We will support the Mexican Government to understand bias in these datasets and provide toolkits to address these challenges. Learnings from the process will also be shared in India to better explore the use of these toolkits in different environments.

The state of Guanajuato, Mexico, has a population of over 6 million, of which 51% of inhabitants are women. Its growing economy has seen a successful transition from traditional agriculture-based industries to more complex industries such as information technology and electronic.

Under the current administration (2018-2024), the Ministry of Education in Guanajuato has been working to ensure valid, reliable and up-to-date information about the state of the local education system. To do this, they have been developing and harmonizing databases with information regarding student attainment and overall school performance.

To identify at-risk students in higher education, the Ministry has partnered with the World Bank, within a pioneering initiative called Educational Paths, to create an AI based early alert system. This approach aims to provide at-risk students with support and improve retention and graduation rates.

During the second half of 2022, the Ministry will begin training the algorithm with government data to get preliminary findings on its performance.

Methods and approaches

Itad will support this project by creating awareness about the importance of mainstreaming a gender perspective in Educational Paths’ upcoming phases. This includes specifically accounting for and mitigating potential gender-based bias in both the databases and interventions resulting from the development of the AI early alert system.

We will use a three-pronged strategy to support the Educational Paths team.
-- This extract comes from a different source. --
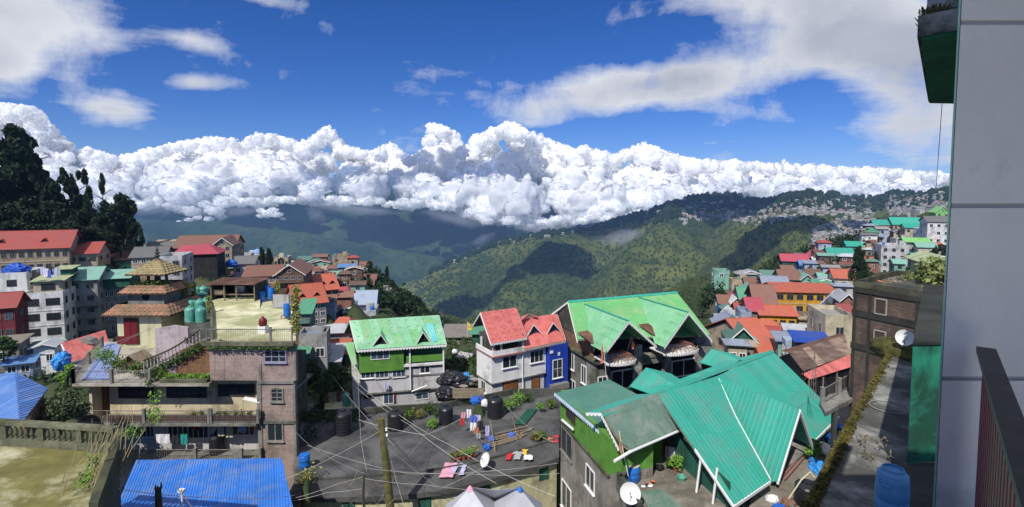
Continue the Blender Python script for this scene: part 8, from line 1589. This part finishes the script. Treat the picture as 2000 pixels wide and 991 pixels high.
def hit(px, py, Y0=440., Y1=3400., n=420):
    Ys = np.geomspace(Y0, Y1, n); r = px_dir(px, py); X = r[0] / r[1] * Ys; Z = r[2] / r[1] * Ys; L_ = land_i(X, Ys); k = np.nonzero(L_ >= Z)[0]
    if len(k) == 0: return None
    i = k[0]
    if i == 0: return X[0], Ys[0], L_[0]
    a, b = Z[i - 1] - L_[i - 1], L_[i] - Z[i]; f = a / max(a + b, 1e-6); Yq = Ys[i - 1] + (Ys[i] - Ys[i - 1]) * f; Xq = r[0] / r[1] * Yq; return Xq, Yq, float(land_i(Xq, Yq))
FR = random.Random(5)
# trees one can tell apart on the wooded spur
g = []
for i in range(150):
    f = FR.random(); px = 668 + 235 * f + FR.uniform(-12, 12); top = np.interp(px, [660, 720, 780, 840, 905], [535, 527, 556, 598, 652]); py = top + FR.random() ** 1.3 * 85 + 6; Y = 232 - (py - top) * .9 - f * 25
    tree('dark rounded tree on the wooded slope behind the green gable house', px, py + 4, Y, FR.uniform(12, 20), FR.uniform(10, 17), FR.choice(['small', 'small', 'mid', 'sconifer']), 'trees covering the wooded slope below the town')
for i in range(26):
    px = FR.uniform(1400, 1650); py = np.interp(px, [1400, 1650], [640, 500]) + FR.uniform(-20, 40); tree('small dark tree between the houses of the right-hand quarter', px, py, np.interp(py, [500, 680], [200, 90]), FR.uniform(9, 16), FR.uniform(8, 14), FR.choice(['small', 'mid', 'sconifer']), 'small trees between the right-hand houses')
for i in range(26):
    px = FR.uniform(1690, 1850); py = FR.uniform(440, 520); tree('dark tree on the terraced slope at the right', px, py, np.interp(py, [440, 520], [290, 190]), FR.uniform(10, 20), FR.uniform(8, 13), FR.choice(['small', 'sconifer']), 'trees on the terraced right-hand slope')
# masses: woods on near ground and ridge, as one object each
def mass(name, label, spots, m, sub=1, seed=0):
    BV, BF = ICO[sub]; Vs = []; Fs = []; o = 0; g = np.random.default_rng(seed)
    for i, (x, y, z, r, h) in enumerate(spots):
        P = BV * np.array([r, r, h]) * g.uniform(.72, 1.22, (len(BV), 1)); Vs.append(P + np.array([x, y, z + h * .5])); Fs.append(BF + o); o += len(BV)
    tag(link(name, np_mesh(name, np.concatenate(Vs), np.concatenate(Fs), m, False)), label, kind='stuff')
def leafmass(name, label, spots, m, sub=1, seed=0, k=46):
    g = np.random.default_rng(seed); S_ = np.array(spots); n = len(S_) * k; c = np.repeat(S_, k, 0); d = g.normal(size=(n, 3)); d /= np.linalg.norm(d, axis=1)[:, None]; rad = g.random(n) ** .4
    q = c[:, :3] + d * np.stack([c[:, 3], c[:, 3], c[:, 4]], -1) * rad[:, None] * g.uniform(.6, 1.1, (n, 1)); q[:, 2] += c[:, 4] * .5
    u = g.normal(size=(n, 3)); u /= np.linalg.norm(u, axis=1)[:, None]; w_ = np.cross(u, g.normal(size=(n, 3))); w_ /= np.linalg.norm(w_, axis=1)[:, None]; s = (c[:, 3] * .26 * g.uniform(.5, 1.3, n))[:, None]
    V = np.stack([q - u * s, q - w_ * s * .7, q + u * s, q + w_ * s * .7], 1).reshape(-1, 3); tag(link(name, np_mesh(name, V, np.arange(4 * n).reshape(-1, 4), m)), label, kind='stuff')
def scatter_px(n, region, Y0, Y1, rpx, seed):
    R_ = random.Random(seed); out = []
    while n > 0:
        n -= 1; px, py = region(R_); h_ = hit(px, py, Y0, Y1, 160)
        if h_ is None: continue
        r = R_.uniform(*rpx) * h_[1] / 1000; out.append((h_[0], h_[1], h_[2], r, r * R_.uniform(.9, 1.6)))
    return out
cr = lambda px: np.interp(px, CX, CP)
def reg_crest(R_): px = R_.uniform(1180, 1860) if R_.random() < .8 else R_.uniform(840, 1200); return px, cr(px) + 1 + R_.random() ** 2 * (30 if px > 1250 else 10)
mass('ridge_woods', 'dark woods along the crest of the right-hand ridge', scatter_px(1500, reg_crest, 450, 3400, (2.2, 5), 1), leaf_mat('ridge_wood_leaves', (.008, .02, .009), (.022, .042, .015)), 1, 1)
def reg_slope(R_):
    px = R_.uniform(810, 1720); t = cr(px); return px, t + R_.random() * (640 - t)
mass('slope_woods', 'scattered bushes and trees over the sunlit ridge slopes', scatter_px(6500, reg_slope, 450, 3400, (.9, 2.6), 2), leaf_mat('slope_wood_leaves', (.022, .05, .016), (.06, .10, .03)), 1, 2)
# woods close in: dense patches of leaf clumps following the ground
def near_wood(name, label, n, reg, m, seed, r=(1., 2.4)):
    R_ = random.Random(seed); X, Y = [], []
    for i in range(n): px, y = reg(R_); X.append((px - 1000) / 1000 * y); Y.append(y)
    X = np.array(X); Y = np.array(Y); Z = land_i(X, Y); leafmass(name, label, [(x, y, z - .3, R_.uniform(*r), R_.uniform(r[0], r[1] * 1.3)) for x, y, z in zip(X, Y, Z)], m, 1, seed)
near_wood('wood', 'dense dark wood clothing the slope below the town spur', 2600, lambda R_: (R_.uniform(640, 960), R_.uniform(150, 420)), leaf_mat('near_wood_leaves', (.012, .03, .012), (.035, .06, .02)), 3, (1.2, 3.0))
near_wood('undergrowth', 'bushes and weeds between the nearer houses', 1900, lambda R_: (R_.uniform(0, 1850), R_.uniform(54, 125)), leaf_mat('undergrowth_leaves', (.03, .06, .02), (.08, .12, .035)), 4, (.5, 1.1)); near_wood('valley_wood', 'dark woods in the steep valley below the right-hand quarter', 2600, lambda R_: (R_.uniform(950, 1700), R_.uniform(130, 440)), leaf_mat('near_wood_leaves', (.012, .03, .012), (.035, .06, .02)), 5, (1.2, 3.2)); near_wood('grove_floor', 'dark undergrowth at the feet of the left grove', 700, lambda R_: (R_.uniform(-150, 300), R_.uniform(135, 230)), DLEAF, 6, (1.5, 3.5))
# houses far off on the ridge
fp = []
for i in range(14):
    w_, d_, h_ = FR.uniform(8, 15), FR.uniform(8, 12), FR.uniform(5, 12); a, b = FR.choice(['white', 'cream', 'lgrey', 'tan', 'white', 'grey']), FR.choice(['rust', 'silver', 'grey', 'red', 'lblue', 'tan', 'teal', 'grey', 'rust']); mb = MB(); mb.box(-w_ / 2, w_ / 2, 0, d_, -6, h_); mb.cur = 1
    if i % 3: mb.prism([(-w_ / 2 - .6, -.6, h_), (-w_ / 2 - .6, d_ + .6, h_), (-w_ / 2 - .6, d_ / 2, h_ + 2.6)], (w_ + 1.2, 0, 0))
    else: mb.box(-w_ / 2 - .3, w_ / 2 + .3, -.3, d_ + .3, h_, h_ + .4)
    mb.cur = 2
    for f in range(int(h_ / 3)):
        for x in range(int(w_ / 3)): q = -w_ / 2 + 1.2 + x * 3; mb.box(q, q + 1.3, -.05, 0, 1 + f * 3, 2.4 + f * 3)
    fp.append((mb, [wallm(tuple(c * .8 for c in COL[a])), roofm(tuple(c * .8 for c in COL[b])), GLASS], a, b))
fm_ = [p[0].mesh('far_house', p[1]) for p in fp]
def reg_town(R_):
    k = R_.random()
    if k < .2: px = R_.uniform(1330, 1560); return px, cr(px) + R_.uniform(14, 50)
    if k < .4: px = R_.uniform(1560, 1670); return px, R_.uniform(390, 422)
    if k < .72: px = R_.uniform(1590, 1710); return px, np.interp(px, [1590, 1710], [455, 410]) + R_.uniform(-6, 42)
    if k < .93: px = R_.uniform(1735, 1852); return px, cr(px) + R_.uniform(4, 42)
    px = R_.uniform(880, 1350); return px, cr(px) + R_.uniform(0, 10)
spots = []
for i in range(1150):
    px, py = reg_town(FR); h_ = hit(px, py, 440, 3300, 200)
    if h_ is not None: spots.append(h_)
spots.sort(key=lambda s: s[1])
Vs, Fs, Mi, off = [], [], [], 0
TOPM = [wallm(tuple(c * .8 for c in COL['white'])), wallm(tuple(c * .8 for c in COL['cream'])), roofm(COL['rust']), roofm(COL['silver']), roofm(COL['tan']), GLASS]
for i, (x, y, z) in enumerate(spots):
    s_ = max(.55, min(1.1, y / 1900)) * FR.uniform(.7, 1.1); rz = FR.uniform(-.5, .5)
    if i < 24:
        k = i % 14; o = link('house', fm_[k], None, (x, y, z - 1), rz); o.scale = (s_,) * 3; tag(o, f'tiny {CN[fp[k][2]]} house with a {CN[fp[k][3]]} roof in the far town on the ridge', 'house', 'tiny houses of the far town on the ridge')
    else:
        mb, ms_, a, b = fp[FR.randrange(14)]; c, s = CO(rz) * s_, S(rz) * s_; Vq = np.array(mb.v); P_ = np.stack([Vq[:, 0] * c - Vq[:, 1] * s + x, Vq[:, 0] * s + Vq[:, 1] * c + y, Vq[:, 2] * s_ + z - 1], -1); Vs.append(P_); q1, q2 = FR.choice([0, 1, 0]), FR.choice([2, 3, 4, 3])
        for f, m_ in zip(mb.f, mb.mi):
            mm = (q1, q2, 5)[m_]; fo = [v + off for v in f]; 
            if len(fo) == 4: Fs.append(fo); Mi.append(mm)
            else: Fs.append([fo[0], fo[1], fo[2], fo[2]]); Mi.append(mm)
        off += len(mb.v)
me = bpy.data.meshes.new('far_town'); me.from_pydata([tuple(v) for v in np.concatenate(Vs)], [], [tuple(dict.fromkeys(f)) for f in Fs]); [me.materials.append(m) for m in TOPM]; me.polygons.foreach_set('material_index', Mi); me.update(); tag(link('far_town', me), 'distant crowded town spread over the ridge, too small to single out', kind='stuff')
# shade of the clouds overhead
for k_ in [(1060, 530, 2150, 260, 1500, 'cloud that throws the blue shade over the left part of the ridge'), (960, 590, 2000, 200, 1500, 'cloud that throws shade on the ridge foot'), (1250, 440, 2450, 300, 1600, 'cloud that throws shade along the ridge crest'), (1450, 415, 2300, 260, 1600, 'cloud over the middle of the ridge crest'), (1420, 555, 1300, 150, 1300, 'cloud over the dark patch left of the pink roofs'), (1600, 480, 1300, 170, 1400, 'cloud above the right-hand gully'), (800, 440, 6500, 700, 3000, 'large cloud over the far massif, left'), (1000, 430, 6800, 700, 3200, 'large cloud over the far massif, right')]:
    shade_cloud(*k_)
haze()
We will:

  • Leverage the AI Fairness 360 toolkit from IBM in order to detect bias
  • Develop an Ethical Guide for public officials to complement their work in AI
  • Create a Checklist to ensure responsible and equitable deployment of AI systems

This work will be led by an expert group of professionals and consultants with relevant experience in technology development, gender perspective, and public policy.

We will also package the main learnings from the case study and present them in a workshop with stakeholders from the Ministry of Education in the state of Tamilnadu, India to explore the potential for replicability of the tools created and the lessons learnt in the Mexico experience.

Outcomes and impact

By addressing how AI tools can propagate gender bias and suggesting solutions to unfair outcomes that occur as a result of this challenge, we hope to contribute to improved student performance in Guanajuato, Mexico.

We also hope to provide generalized lessons that may be used across development actors to support more equitable use of AI tools across development and humanitarian aid programs.